973-eht-namuh-973.com
Of all the bizarre mysteries the internet has ever presented, a website titled 973-eht-namuh-973 is unique for a couple of reasons: for one thing, it's still active, and if you click that link, you can investigate it for yourself right now. If you choose to do so, however, be aware that you might be signing up for a long trip down a very deep rabbit hole, because another thing that makes 973-eht-namuh-973 unique is its immense size: by some estimates, the site may contain upwards of 100,000 links, leading to an untold number of pages.
Pictured above is a typical page on the site, and as you can see, it can't exactly be called gibberish; it definitely has its preoccupations, such as the Egyptian pantheon of gods, numerical sequences and ciphers in which numbers correspond to letters of the alphabet, and in particular, the number 9. The site was allegedly created by a mysterious figure named David Denison, who has had not one word to say about his intent.

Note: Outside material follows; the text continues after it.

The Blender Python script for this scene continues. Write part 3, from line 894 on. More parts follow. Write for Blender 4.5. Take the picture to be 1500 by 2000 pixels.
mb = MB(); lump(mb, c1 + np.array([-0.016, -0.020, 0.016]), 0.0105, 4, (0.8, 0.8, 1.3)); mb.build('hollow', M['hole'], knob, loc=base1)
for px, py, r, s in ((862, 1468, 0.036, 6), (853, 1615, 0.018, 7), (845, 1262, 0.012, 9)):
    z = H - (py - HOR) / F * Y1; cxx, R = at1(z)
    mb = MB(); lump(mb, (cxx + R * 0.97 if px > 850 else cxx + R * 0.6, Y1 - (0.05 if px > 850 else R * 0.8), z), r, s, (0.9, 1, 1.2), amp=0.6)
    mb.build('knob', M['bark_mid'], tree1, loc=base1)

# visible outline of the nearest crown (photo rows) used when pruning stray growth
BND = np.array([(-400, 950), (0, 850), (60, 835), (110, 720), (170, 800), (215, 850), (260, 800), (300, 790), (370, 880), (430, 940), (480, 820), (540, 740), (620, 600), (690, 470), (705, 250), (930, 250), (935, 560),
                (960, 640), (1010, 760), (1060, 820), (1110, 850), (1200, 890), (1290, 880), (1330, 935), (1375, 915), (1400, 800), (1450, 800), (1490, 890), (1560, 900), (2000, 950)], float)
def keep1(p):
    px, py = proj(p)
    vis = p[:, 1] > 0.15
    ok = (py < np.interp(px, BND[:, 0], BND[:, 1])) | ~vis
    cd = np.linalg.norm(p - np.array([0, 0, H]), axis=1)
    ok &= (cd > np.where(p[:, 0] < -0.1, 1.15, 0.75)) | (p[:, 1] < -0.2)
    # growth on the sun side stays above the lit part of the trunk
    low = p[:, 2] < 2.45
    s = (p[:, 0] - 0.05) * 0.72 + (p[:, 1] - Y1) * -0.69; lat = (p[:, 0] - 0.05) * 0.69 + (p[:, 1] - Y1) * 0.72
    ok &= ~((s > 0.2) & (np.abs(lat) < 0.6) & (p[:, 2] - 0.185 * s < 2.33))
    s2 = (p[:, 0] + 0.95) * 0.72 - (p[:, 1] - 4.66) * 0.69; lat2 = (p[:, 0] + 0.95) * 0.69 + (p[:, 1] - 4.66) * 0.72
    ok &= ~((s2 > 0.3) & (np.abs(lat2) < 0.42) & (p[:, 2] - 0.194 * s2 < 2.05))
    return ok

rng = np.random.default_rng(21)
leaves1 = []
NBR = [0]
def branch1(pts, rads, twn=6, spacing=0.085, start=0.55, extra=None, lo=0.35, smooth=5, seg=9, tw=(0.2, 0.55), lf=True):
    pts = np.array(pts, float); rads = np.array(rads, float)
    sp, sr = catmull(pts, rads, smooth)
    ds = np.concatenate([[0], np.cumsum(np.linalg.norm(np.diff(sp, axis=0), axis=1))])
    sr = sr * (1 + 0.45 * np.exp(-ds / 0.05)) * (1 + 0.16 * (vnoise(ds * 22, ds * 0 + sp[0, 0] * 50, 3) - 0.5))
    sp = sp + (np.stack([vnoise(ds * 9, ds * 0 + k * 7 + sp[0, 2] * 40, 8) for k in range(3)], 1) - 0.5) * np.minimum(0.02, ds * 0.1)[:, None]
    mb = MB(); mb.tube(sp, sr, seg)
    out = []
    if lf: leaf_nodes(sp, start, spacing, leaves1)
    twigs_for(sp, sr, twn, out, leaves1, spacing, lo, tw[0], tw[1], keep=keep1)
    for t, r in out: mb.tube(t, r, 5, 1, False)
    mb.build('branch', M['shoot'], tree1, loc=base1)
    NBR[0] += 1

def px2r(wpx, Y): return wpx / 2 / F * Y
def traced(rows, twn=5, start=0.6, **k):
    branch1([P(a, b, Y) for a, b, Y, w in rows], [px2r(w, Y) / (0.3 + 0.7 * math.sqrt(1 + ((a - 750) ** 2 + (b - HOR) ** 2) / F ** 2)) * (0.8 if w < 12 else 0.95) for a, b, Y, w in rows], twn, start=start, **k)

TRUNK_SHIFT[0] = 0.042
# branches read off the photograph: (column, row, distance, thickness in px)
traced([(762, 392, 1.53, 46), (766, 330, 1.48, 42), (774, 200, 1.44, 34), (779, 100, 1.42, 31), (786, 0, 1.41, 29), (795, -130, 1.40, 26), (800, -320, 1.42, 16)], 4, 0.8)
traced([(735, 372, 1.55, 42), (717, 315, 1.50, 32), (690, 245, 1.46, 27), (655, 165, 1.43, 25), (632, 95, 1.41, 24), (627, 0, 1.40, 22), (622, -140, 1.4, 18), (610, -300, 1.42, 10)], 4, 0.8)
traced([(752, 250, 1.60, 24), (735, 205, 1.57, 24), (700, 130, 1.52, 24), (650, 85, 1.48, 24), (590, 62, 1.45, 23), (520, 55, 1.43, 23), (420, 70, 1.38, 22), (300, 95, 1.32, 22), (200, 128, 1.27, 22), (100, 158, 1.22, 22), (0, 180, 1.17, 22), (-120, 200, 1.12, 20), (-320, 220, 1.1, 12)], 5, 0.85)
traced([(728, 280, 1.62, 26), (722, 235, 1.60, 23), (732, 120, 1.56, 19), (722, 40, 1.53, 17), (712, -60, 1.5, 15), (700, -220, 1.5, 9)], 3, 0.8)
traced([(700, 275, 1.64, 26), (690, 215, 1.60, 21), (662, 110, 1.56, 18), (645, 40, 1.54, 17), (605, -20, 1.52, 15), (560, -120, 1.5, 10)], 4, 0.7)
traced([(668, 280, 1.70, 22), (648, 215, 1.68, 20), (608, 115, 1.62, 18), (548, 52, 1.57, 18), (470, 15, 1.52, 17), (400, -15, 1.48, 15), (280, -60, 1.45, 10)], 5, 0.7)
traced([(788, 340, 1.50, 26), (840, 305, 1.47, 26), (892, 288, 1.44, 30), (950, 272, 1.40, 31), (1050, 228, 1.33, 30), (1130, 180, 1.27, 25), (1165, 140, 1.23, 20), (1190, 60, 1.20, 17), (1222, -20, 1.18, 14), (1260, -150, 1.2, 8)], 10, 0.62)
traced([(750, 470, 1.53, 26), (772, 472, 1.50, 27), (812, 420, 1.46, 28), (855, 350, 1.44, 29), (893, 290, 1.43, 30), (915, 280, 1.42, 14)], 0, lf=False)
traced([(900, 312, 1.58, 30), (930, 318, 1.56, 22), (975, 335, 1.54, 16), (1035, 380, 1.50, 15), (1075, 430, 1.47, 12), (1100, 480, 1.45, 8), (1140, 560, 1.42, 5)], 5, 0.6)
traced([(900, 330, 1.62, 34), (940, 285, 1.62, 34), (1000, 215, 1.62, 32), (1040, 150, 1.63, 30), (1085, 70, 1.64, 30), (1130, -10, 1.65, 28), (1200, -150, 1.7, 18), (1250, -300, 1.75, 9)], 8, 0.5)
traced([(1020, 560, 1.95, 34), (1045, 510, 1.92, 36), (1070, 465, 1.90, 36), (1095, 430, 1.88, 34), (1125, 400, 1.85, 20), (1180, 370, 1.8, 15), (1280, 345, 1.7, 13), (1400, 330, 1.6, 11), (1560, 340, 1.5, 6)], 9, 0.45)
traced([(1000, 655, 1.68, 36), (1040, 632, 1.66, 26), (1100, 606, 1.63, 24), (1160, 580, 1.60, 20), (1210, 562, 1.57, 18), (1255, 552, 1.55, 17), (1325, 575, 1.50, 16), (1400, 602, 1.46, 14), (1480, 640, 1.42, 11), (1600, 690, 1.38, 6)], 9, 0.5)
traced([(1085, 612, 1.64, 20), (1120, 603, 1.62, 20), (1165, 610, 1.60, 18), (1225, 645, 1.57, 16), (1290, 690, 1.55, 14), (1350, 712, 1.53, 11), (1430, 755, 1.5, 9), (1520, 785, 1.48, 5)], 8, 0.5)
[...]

There is, though, a forum where users can discuss their journeys, and yes, there are a handful of posts from those who claim to have "gotten it," to have deciphered whatever message it's trying to impart. As one might expect, though, they're not about to spill the beans, if indeed there are any to spill — because, as one such user put it, "Wisdom comes through work. Should you be granted everything, you wouldn't progress."